▶ AIM
Your task is to retype the lines from the opening of the material through the line that includes "sapling(1308, 14.0, 470, 40, 'thin". Do not copy the pictures.

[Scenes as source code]
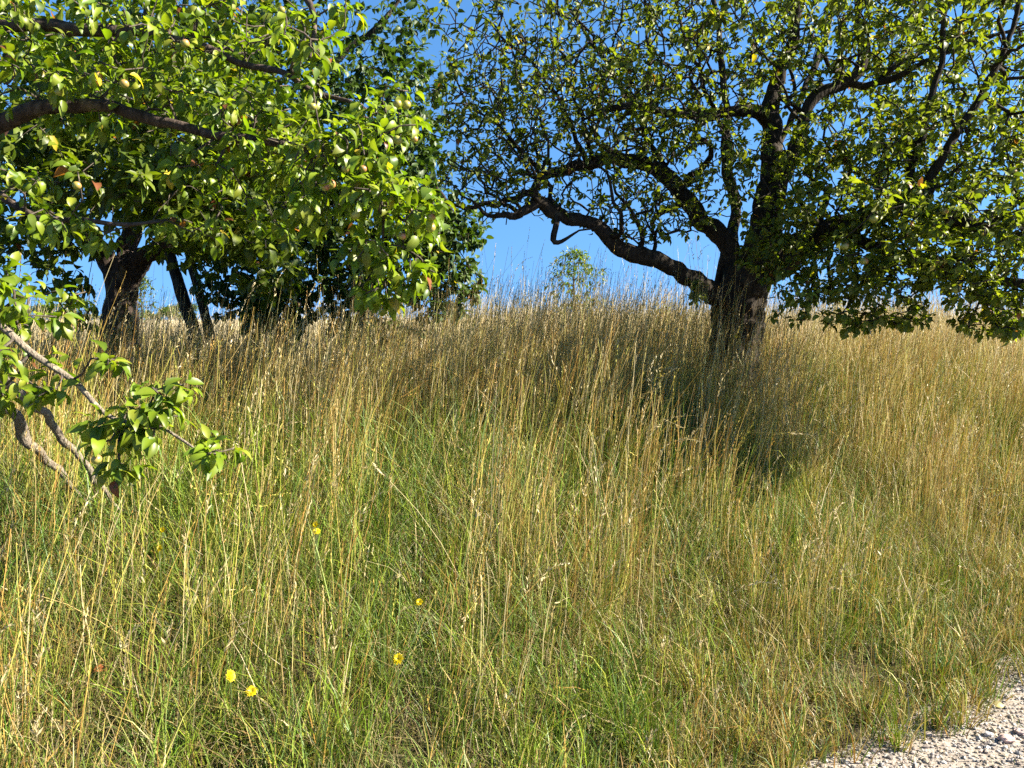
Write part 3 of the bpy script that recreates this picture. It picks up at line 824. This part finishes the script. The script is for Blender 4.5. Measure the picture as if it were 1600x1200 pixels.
sapling(897, 13.0, 384, 105, 'small staked sapling standing alone against open sky under the long limb', 200, True, PAL_SAP, .08)
sapling(222, 24.0, 424, 55, 'thin sapling at the field edge just right of the forked trunk', 90, True, PAL_SAP, .13)
sapling(1040, 10.5, 478, 40, 'low bushy green seedling poking through the grass left of the thick trunk', 40, False, PAL_SAP, .06)
sapling(1415, 15.0, 462, 60, 'faint young tree half hidden by drooping boughs at the right', 80, True, PAL_SAP, .09)
sapling(1308, 14.0, 470, 40, 'thin grey green seedling behind the drooping boughs right of the thick trunk', 50, False, PAL_SAP, .08)

def far_tree(px, depth, h, w, label, seed):
    rg = np.random.default_rng(seed)
    x0 = float(P(px, 500, depth)[0]); z0 = float(ground(x0, depth)) + .2
    r = empty('distant_tree', (x0, depth, z0), label, 'tree', 'far trees on the horizon at the left')
    V, Q, T_ = tube(np.array([[x0, depth, z0 - .3], [x0 + .05, depth, z0 + h * .4], [x0, depth, z0 + h * .75]]), [h * .03, h * .025, h * .01], 8)
    link('trunk', mesh_np('trunk', V, [Q, T_]), r, (M_bark_mid,))
    c = []
    for k in range(7):
        cc = np.array([x0, depth, z0 + h * .58]) + rg.normal(0, 1, 3) * np.array([w * .22, w * .22, h * .15])
        v = unit(rg.normal(0, 1, (240, 3))) * rg.random((240, 1)) ** .4 * np.array([w * .28, w * .28, h * .22])
        c.append(cc + v)
    pos = np.vstack(c); n = len(pos)
    dirv = unit(rg.normal(0, 1, (n, 3))); nr = unit(np.array([0, 0, 1]) + rg.normal(0, .6, (n, 3)))
    nr = unit(nr - dirv * (nr * dirv).sum(1, keepdims=True))
    ln = np.full(n, h * .09) * rg.uniform(.6, 1.3, n)
    V, F, k = leaf_verts(pos, dirv, nr, ln, ln * .6, np.full(n, .5), np.full(n, .3), False)
    link('crown', mesh_np('crown', V, [F], np.repeat(leaf_colors(n, PAL_MID), k, 0)), r, (M_leaf_dark,))
FT = [(62, 210, 5.2, 5.5, 'tall rounded far tree leftmost on the horizon'), (84, 215, 5.6, 6, 'second rounded far tree from the left edge of the horizon'), (103, 220, 4.6, 5, 'smaller far tree closing the left horizon clump'),
      (128, 330, 3.6, 8, 'low far bush between the horizon clump and the forked trunk'), (150, 330, 3.4, 7, 'low far bush touching the forked trunk on its left'), (228, 330, 4.6, 7, 'far bush behind the field edge sapling'),
      (244, 330, 4.4, 6, 'low far tree just right of the field edge sapling'), (264, 200, 4.9, 6, 'dense dark far tree left of the leaning stems'), (282, 205, 4.7, 6, 'dense dark far tree touching the leaning stems'),
      (20, 240, 5, 6, 'far tree hidden behind near leaves at the left edge'), (40, 240, 4.7, 6, 'far tree behind near leaves beside the horizon clump')]
for i, (px_, dp, h, w, lab) in enumerate(FT): far_tree(px_, dp, h, w, lab, 100 + i)

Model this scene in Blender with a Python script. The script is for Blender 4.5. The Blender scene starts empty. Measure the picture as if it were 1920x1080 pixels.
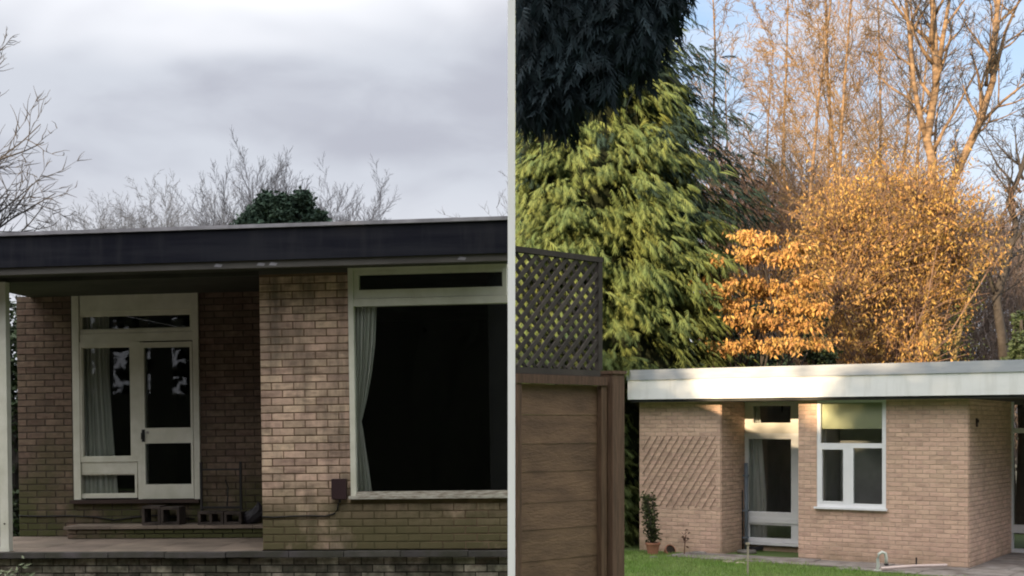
import bpy, math, random
import numpy as np
from mathutils import Matrix, Vector
random.seed(7)
rng = np.random.default_rng(11)
R = math.radians
sc = bpy.context.scene
COL = sc.collection

# ------------------------------------------------------------------ camera
EZ = 2.3            # eye height
FPX = 2400.0        # focal length in pixels of the 1920 px frame
HOR = 800.0         # horizon row
cam = bpy.data.cameras.new('camera')
cam.sensor_width = 36.0
cam.lens = 36.0 * FPX / 1920.0
cam.shift_y = (HOR - 540.0) / 1920.0
cam.clip_start = 0.05
cam.clip_end = 2000
camo = bpy.data.objects.new('camera', cam)
camo.location = (0, 0, EZ)
camo.rotation_euler = (R(90), 0, 0)
COL.objects.link(camo)
sc.camera = camo

# ------------------------------------------------------------------ light
SUN_EL, SUN_AZ = 13.0, 32.0       # the sun stands behind the camera, to its left
S_TAN = math.tan(R(SUN_EL))
sd = Vector((-math.sin(R(SUN_AZ)) * math.cos(R(SUN_EL)), -math.cos(R(SUN_AZ)) * math.cos(R(SUN_EL)), math.sin(R(SUN_EL))))
sl = bpy.data.lights.new('sun', 'SUN')
sl.energy = 5.0
sl.angle = R(0.5)
sl.color = (1.0, 0.76, 0.47)
so = bpy.data.objects.new('sun', sl)
so.rotation_euler = sd.to_track_quat('Z', 'Y').to_euler()
COL.objects.link(so)

sc.view_settings.view_transform = 'Standard'
sc.view_settings.look = 'None'
sc.view_settings.gamma = 1.0
sc.view_settings.use_curve_mapping = False
sc.view_settings.exposure = 0.95
sc.render.engine = 'CYCLES'
sc.cycles.use_denoising = True
sc.cycles.max_bounces = 6
sc.cycles.transparent_max_bounces = 12
sc.cycles.filter_width = 2.0

world = bpy.data.worlds.new('World')
sc.world = world
world.use_nodes = True
wt = world.node_tree
wt.nodes.clear()


class NT:
    """small node-tree writer"""
    def __init__(s, t): s.t = t
    def n(s, typ, **kw):
        nd = s.t.nodes.new(typ)
        for k, v in kw.items():
            setattr(nd, k, v)
        return nd
    def put(s, sock, v):
        if isinstance(v, bpy.types.NodeSocket):
            s.t.links.new(v, sock)
        elif isinstance(v, (tuple, list)) and len(v) == 3 and sock.type == 'RGBA':
            sock.default_value = (*v, 1)
        else:
            sock.default_value = v
    def math(s, op, a, b=0.0, c=0.0, clamp=False):
        nd = s.n('ShaderNodeMath', operation=op, use_clamp=clamp)
        s.put(nd.inputs[0], a); s.put(nd.inputs[1], b); s.put(nd.inputs[2], c)
        return nd.outputs[0]
    def mix(s, f, a, b, mode='MIX'):
        nd = s.n('ShaderNodeMix', data_type='RGBA', blend_type=mode)
        s.put(nd.inputs[0], f); s.put(nd.inputs[6], a); s.put(nd.inputs[7], b)
        return nd.outputs[2]
    def mapr(s, v, a, b, c=0.0, d=1.0, smooth=False):
        nd = s.n('ShaderNodeMapRange', clamp=True)
        if smooth: nd.interpolation_type = 'SMOOTHSTEP'
        s.put(nd.inputs[0], v)
        for i, x in enumerate((a, b, c, d)): s.put(nd.inputs[i + 1], x)
        return nd.outputs[0]
    def noise(s, vec, scale, detail=3.0, rough=0.5, dist=0.0):
        nd = s.n('ShaderNodeTexNoise')
        if vec is not None: s.put(nd.inputs['Vector'], vec)
        nd.inputs['Scale'].default_value = scale
        nd.inputs['Detail'].default_value = detail
        nd.inputs['Roughness'].default_value = rough
        nd.inputs['Distortion'].default_value = dist
        return nd.outputs['Fac']
    def vscale(s, vec, sx, sy, sz):
        nd = s.n('ShaderNodeMapping')
        s.put(nd.inputs[0], vec)
        nd.inputs[3].default_value = (sx, sy, sz)
        return nd.outputs[0]
    def sep(s, vec):
        nd = s.n('ShaderNodeSeparateXYZ'); s.put(nd.inputs[0], vec)
        return nd.outputs


w = NT(wt)
wd = w.n('ShaderNodeTexCoord').outputs['Generated']
wx, wy, wz = w.sep(wd)
sky = w.n('ShaderNodeTexSky', sky_type='NISHITA', sun_disc=False)
sky.sun_elevation = R(SUN_EL)
sky.sun_rotation = R(180 + SUN_AZ)
sky.altitude = 50
sky.air_density = 1.0
sky.dust_density = 1.5
# overcast deck: broad soft banks, brighter with height, white overhead
big = w.noise(w.vscale(wd, 1.8, 1.8, 3.8), 2.1, 3, 0.45, 0.4)
fine = w.noise(w.vscale(wd, 2.0, 2.0, 4.5), 5.0, 4, 0.5, 0.3)
bank = w.math('ADD', w.math('MULTIPLY', big, 0.62), w.math('MULTIPLY', fine, 0.38))
bankc = w.mapr(bank, 0.40, 0.62, 0.0, 1.0, True)
cloud = w.mix(bankc, (2.70, 2.80, 3.22), (3.50, 3.68, 4.08))
up = w.mapr(w.math('ADD', wz, w.math('MULTIPLY', w.math('SUBTRACT', big, 0.5), 0.20)), 0.275, 0.37, 0.0, 1.0, True)
cloud = w.mix(up, cloud, (5.9, 5.95, 6.2))
over = w.mapr(wz, 0.30, 0.85, 0.0, 1.0, True)     # an overcast sky is brightest overhead
cloud = w.mix(over, cloud, (17.0, 16.6, 16.2))
low = w.mapr(wz, 0.13, 0.20, 1.0, 0.0, True)
cloud = w.mix(w.math('MULTIPLY', low, 0.75), cloud, (4.2, 4.3, 4.6))
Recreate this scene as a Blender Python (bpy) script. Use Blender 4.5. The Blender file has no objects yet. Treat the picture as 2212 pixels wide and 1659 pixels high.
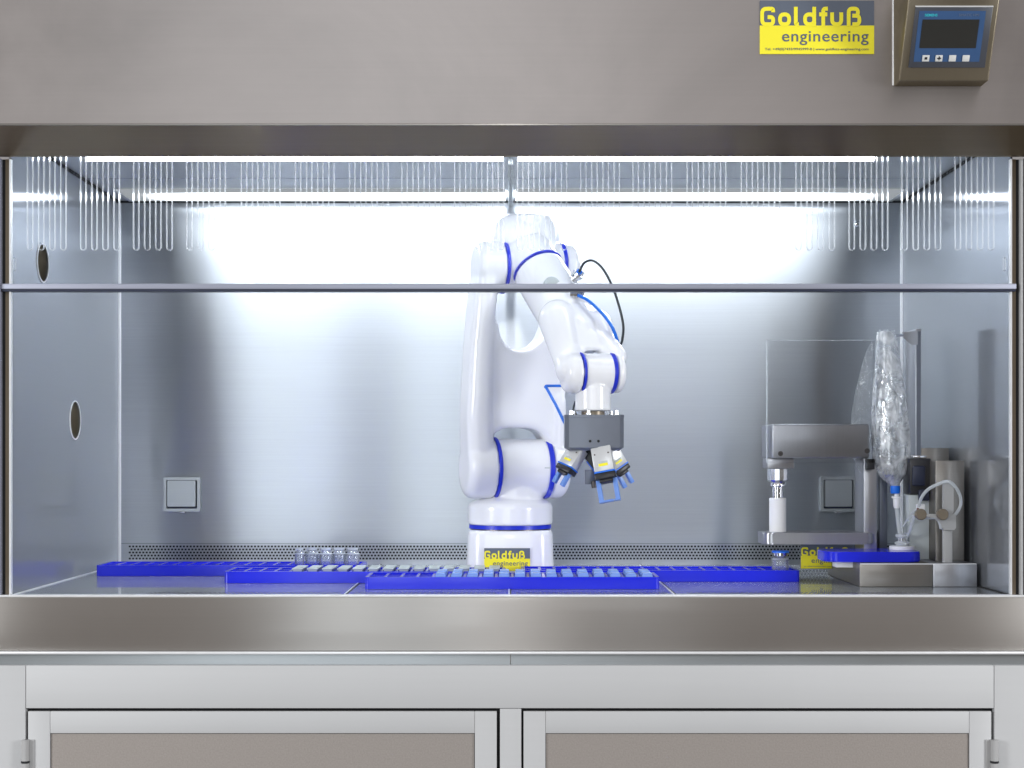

▶ OUTPUT BELOW
Write part 3 of the bpy script that recreates this picture. It picks up at line 824. This part finishes the script. The script is for Blender 4.5. Measure the picture as if it were 1600x1200 pixels.
sapling(897, 13.0, 384, 105, 'small staked sapling standing alone against open sky under the long limb', 200, True, PAL_SAP, .08)
sapling(222, 24.0, 424, 55, 'thin sapling at the field edge just right of the forked trunk', 90, True, PAL_SAP, .13)
sapling(1040, 10.5, 478, 40, 'low bushy green seedling poking through the grass left of the thick trunk', 40, False, PAL_SAP, .06)
sapling(1415, 15.0, 462, 60, 'faint young tree half hidden by drooping boughs at the right', 80, True, PAL_SAP, .09)
sapling(1308, 14.0, 470, 40, 'thin grey green seedling behind the drooping boughs right of the thick trunk', 50, False, PAL_SAP, .08)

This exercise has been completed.